Le succès de la BNS est tangible dès juin 2008. Les résistances tombent à la CFB, après la seconde recapitalisation de l’UBS, et fin 2008, l’autorité de surveillance introduit des directives imposant aux deux grandes banques l’augmentation des fonds propres et de leur qualité, ainsi que l’exigence d’un leverage ratio de 5% d’ici à 2013. En avril 2009, une réforme complète du régime de liquidités est adoptée. Mais pour Philipp Hildebrand, tout reste à faire: en juin 2010, il observe que «la somme des bilans des deux grandes banques, même après réduction, atteint plus de quatre fois le PIB». En outre, il plaide avec insistance pour que la législation soit adaptée de manière à ce que les banques puissent faire faillite. «Aucune solution n’a été trouvée au problème too big to fail. Cela est grave. Une banque doit pouvoir faire faillite. Toutes les entreprises suisses font faillite sans que l’Etat ne leur vienne en aide», a-t-il déclaré le 11 juin à Genève, dans une défense éloquente du système de marché. «Demain, conclut-il, il faut permettre la liquidation ordonnée d’un établissement.» L’International Institute of Finance, qui s’est réuni en juin à Vienne, «a confirmé ce principe», souligne-t-il. Au fil des mois, la relation entre Philipp Hildebrand et les deux grandes banques devient plus tendue. Le banquier central attend de la commission d’experts mandatés par la Confédération qu’elle confirme, dans son rapport final, qui sera publié en août prochain, les mesures de fonds propres et de liquidités qu’ont fait mine d’accepter les grandes banques à mi-parcours. Mais rien n’est gagné pour Philipp Hildebrand. «Les mêmes qui ont approuvé les mesures font un lobbying intense pour faire marche arrière», témoigne Christian Levrat. Le président du Parti socialiste est l’un des principaux supporters de ces mesures et suit les événements de près. «Ce que les banques veulent, dénonce-t-il, c’est Bâle III. Rien de plus.» Or la Finma ne dispose pas de base légale pour exiger davantage que les ratios réglementaires imposés par les accords de Bâle.


Philipp Hildebrand ne nie pas que les nouvelles réglementations sont propres à affecter les modèles d’affaires et la stratégie des grandes banques, et qu’elles rendront moins profitables les activités de négoce. Néanmoins, il n’est pas insensible aux arguments des banques.

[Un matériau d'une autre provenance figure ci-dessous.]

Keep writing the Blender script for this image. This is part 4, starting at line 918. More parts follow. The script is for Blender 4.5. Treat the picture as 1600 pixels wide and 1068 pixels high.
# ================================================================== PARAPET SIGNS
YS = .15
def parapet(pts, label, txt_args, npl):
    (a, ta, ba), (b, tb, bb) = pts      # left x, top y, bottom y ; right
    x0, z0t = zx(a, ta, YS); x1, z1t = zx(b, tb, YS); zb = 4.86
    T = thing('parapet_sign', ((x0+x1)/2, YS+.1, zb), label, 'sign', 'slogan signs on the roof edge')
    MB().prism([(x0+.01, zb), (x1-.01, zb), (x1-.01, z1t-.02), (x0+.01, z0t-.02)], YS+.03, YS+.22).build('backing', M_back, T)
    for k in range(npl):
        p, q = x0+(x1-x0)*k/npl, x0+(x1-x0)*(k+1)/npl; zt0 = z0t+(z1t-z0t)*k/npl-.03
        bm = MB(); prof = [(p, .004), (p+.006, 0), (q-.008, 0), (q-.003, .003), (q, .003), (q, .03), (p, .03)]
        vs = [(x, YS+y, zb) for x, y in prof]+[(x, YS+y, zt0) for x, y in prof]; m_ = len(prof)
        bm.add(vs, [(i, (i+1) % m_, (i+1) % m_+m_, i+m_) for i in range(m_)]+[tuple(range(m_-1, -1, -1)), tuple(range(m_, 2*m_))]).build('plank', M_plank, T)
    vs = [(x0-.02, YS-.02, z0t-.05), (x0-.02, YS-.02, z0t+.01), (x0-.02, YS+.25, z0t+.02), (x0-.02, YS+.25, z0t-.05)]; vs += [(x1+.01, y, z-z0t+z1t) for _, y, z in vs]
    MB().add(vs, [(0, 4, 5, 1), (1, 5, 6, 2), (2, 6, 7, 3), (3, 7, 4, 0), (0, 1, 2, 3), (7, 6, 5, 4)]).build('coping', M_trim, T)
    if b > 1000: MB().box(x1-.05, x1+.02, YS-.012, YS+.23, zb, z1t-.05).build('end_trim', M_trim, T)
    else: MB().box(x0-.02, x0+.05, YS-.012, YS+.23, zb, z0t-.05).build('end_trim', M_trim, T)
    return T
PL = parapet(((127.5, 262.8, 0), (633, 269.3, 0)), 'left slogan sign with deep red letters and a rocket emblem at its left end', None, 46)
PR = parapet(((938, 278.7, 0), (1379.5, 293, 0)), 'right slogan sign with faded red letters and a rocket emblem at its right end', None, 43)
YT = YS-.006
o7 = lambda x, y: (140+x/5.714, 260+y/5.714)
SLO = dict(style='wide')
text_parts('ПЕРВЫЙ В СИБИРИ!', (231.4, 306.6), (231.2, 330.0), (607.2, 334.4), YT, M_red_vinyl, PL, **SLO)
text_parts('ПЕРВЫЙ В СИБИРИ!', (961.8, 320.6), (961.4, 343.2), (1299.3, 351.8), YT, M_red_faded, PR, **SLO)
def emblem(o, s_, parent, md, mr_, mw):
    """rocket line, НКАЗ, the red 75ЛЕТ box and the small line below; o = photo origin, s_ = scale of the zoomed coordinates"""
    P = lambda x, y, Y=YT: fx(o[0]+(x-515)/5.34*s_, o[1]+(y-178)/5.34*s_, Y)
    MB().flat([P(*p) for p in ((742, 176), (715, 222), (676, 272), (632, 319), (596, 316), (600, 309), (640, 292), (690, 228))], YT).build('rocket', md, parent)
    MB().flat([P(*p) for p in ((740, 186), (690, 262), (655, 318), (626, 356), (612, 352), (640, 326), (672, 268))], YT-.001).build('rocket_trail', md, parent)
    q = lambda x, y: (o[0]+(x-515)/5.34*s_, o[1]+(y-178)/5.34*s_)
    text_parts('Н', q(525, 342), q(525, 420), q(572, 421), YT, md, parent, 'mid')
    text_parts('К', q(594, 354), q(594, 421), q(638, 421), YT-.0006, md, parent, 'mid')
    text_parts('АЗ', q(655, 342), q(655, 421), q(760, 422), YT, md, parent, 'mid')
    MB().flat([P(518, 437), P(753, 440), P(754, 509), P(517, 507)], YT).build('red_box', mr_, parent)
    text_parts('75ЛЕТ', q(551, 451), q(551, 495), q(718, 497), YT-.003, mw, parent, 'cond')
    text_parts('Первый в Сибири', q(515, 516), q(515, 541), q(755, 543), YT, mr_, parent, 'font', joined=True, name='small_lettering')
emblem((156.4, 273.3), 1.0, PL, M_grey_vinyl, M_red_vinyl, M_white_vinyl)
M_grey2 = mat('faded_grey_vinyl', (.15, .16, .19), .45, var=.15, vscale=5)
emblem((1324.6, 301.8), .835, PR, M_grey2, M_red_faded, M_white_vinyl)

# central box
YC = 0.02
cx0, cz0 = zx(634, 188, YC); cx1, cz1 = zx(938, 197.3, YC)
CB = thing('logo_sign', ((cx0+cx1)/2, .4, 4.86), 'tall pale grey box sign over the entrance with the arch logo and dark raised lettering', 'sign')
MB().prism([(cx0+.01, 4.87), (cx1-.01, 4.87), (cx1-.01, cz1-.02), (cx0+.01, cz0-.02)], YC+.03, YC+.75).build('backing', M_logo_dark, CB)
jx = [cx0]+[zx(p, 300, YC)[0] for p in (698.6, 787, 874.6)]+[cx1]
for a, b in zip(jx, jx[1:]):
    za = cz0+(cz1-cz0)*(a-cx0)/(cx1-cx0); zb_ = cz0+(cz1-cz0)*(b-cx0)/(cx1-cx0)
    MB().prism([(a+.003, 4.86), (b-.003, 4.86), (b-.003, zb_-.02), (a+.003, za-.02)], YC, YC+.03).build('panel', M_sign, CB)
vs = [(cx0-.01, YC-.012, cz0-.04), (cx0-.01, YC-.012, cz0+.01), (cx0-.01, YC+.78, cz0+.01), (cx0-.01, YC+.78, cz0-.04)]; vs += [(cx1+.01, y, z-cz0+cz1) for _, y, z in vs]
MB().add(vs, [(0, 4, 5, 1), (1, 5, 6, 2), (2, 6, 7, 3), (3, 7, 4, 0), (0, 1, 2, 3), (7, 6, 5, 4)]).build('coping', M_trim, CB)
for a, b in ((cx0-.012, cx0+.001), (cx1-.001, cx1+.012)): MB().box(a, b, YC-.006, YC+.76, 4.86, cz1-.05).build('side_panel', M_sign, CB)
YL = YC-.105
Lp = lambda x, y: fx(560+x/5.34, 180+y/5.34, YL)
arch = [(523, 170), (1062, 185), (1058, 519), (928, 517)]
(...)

Conscient qu’il ne s’agit pas de rendre les seules banques suisses moins compétitives, il a toujours souligné l’importance de voir ces réformes conduites au plan mondial. Sa stratégie s’appuie donc sur la recherche d’un consensus international dans les domaines des fonds propres, de la liquidité et des mesures anti-too big to fail. En sa faveur, l’évolution internationale, notamment au sein du Financial Stability Board, tend vers la même direction. Par ailleurs, la réglementation du marché opaque des dérivés, ainsi que les restrictions du négoce pour compte propre, qu’il défend, font partie du projet de loi en cours de discussion aux Etats-Unis. C’est en mettant le poids des instances internationales de son côté que Philipp Hildebrand ôtera aux banques suisses l’argument selon lequel il tue leur compétitivité. L’homme fort de la BNS parviendra-t-il à imposer sa vision? Une chose est sûre: s’il devait y perdre des plumes, il ne perdra pas sa crédibilité.